[Objective]
Exactly as written, write out the lines below from the first to the one containing "random.seed(7)", inclusive. Pictures do not belong in the copy.

[Data segment]
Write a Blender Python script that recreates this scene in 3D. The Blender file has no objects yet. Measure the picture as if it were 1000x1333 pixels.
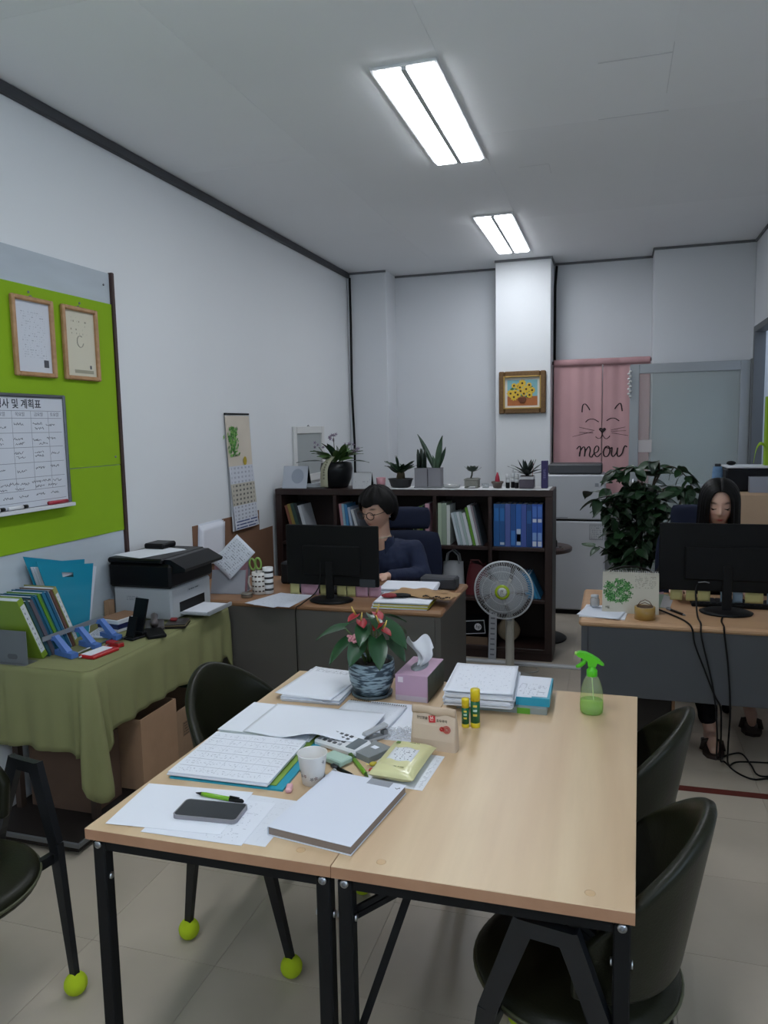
import bpy, bmesh, math, random
from mathutils import Vector, Matrix, Euler, noise

SC = bpy.context.scene
COL = SC.collection
PI = math.pi
random.seed(7)

# ------------------------------------------------------------------ camera, world, light, exposure
cam_d = bpy.data.cameras.new('camera')
cam = bpy.data.objects.new('camera', cam_d); COL.objects.link(cam)
SC.camera = cam
FPX, YAW, PITCH, ROLL = 980.13, 0.29834, 0.11353, 0.019315
n_ = Vector((-math.sin(YAW) * math.cos(PITCH), math.cos(YAW) * math.cos(PITCH), -math.sin(PITCH)))
r_ = Vector((math.cos(YAW), math.sin(YAW), 0)); d_ = n_.cross(r_)
R_ = math.cos(ROLL) * r_ + math.sin(ROLL) * d_; D_ = -math.sin(ROLL) * r_ + math.cos(ROLL) * d_
m3 = Matrix((R_, -D_, -n_)).transposed()
cam.matrix_world = Matrix.Translation((0, 0, 1.65)) @ m3.to_4x4()
cam_d.sensor_fit = 'HORIZONTAL'; cam_d.sensor_width = 36.0
cam_d.lens = 36.0 * FPX / 1000.0
cam_d.clip_start = 0.05

W = bpy.data.worlds.new('world'); SC.world = W
W.use_nodes = True
W.node_tree.nodes['Background'].inputs[0].default_value = (0.6, 0.7, 0.85, 1)
W.node_tree.nodes['Background'].inputs[1].default_value = 4.0

SC.view_settings.view_transform = 'Standard'
SC.view_settings.look = 'None'
SC.view_settings.gamma = 1.0
SC.view_settings.use_curve_mapping = False
SC.view_settings.exposure = 0.06
LAMP = 19.5                      # strength of each ceiling diffuser

# ------------------------------------------------------------------ materials
def lin(h):
    if not isinstance(h, str): return tuple(h) + (1,)
    c = [int(h[i:i + 2], 16) / 255 for i in (0, 2, 4)]
    return tuple(x / 12.92 if x <= .04045 else ((x + .055) / 1.055) ** 2.4 for x in c) + (1,)

MATS = {}
def base_mat(name):
    m = bpy.data.materials.new(name); m.use_nodes = True
    nt = m.node_tree
    return m, nt, nt.nodes['Principled BSDF']

def add(nt, t, **kw):
    n = nt.nodes.new(t)
    for k, v in kw.items(): setattr(n, k, v)
    return n

def mth(nt, op, a, b=None):
    n = add(nt, 'ShaderNodeMath', operation=op)
    for i, x in enumerate((a, b)):
        if x is None: continue
        if isinstance(x, (int, float)): n.inputs[i].default_value = x
        else: nt.links.new(x, n.inputs[i])
    return n.outputs[0]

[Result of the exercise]
Write a Blender Python script that recreates this scene in 3D. The Blender file has no objects yet. Measure the picture as if it were 1000x1333 pixels.
import bpy, bmesh, math, random
from mathutils import Vector, Matrix, Euler, noise

SC = bpy.context.scene
COL = SC.collection
PI = math.pi
random.seed(7)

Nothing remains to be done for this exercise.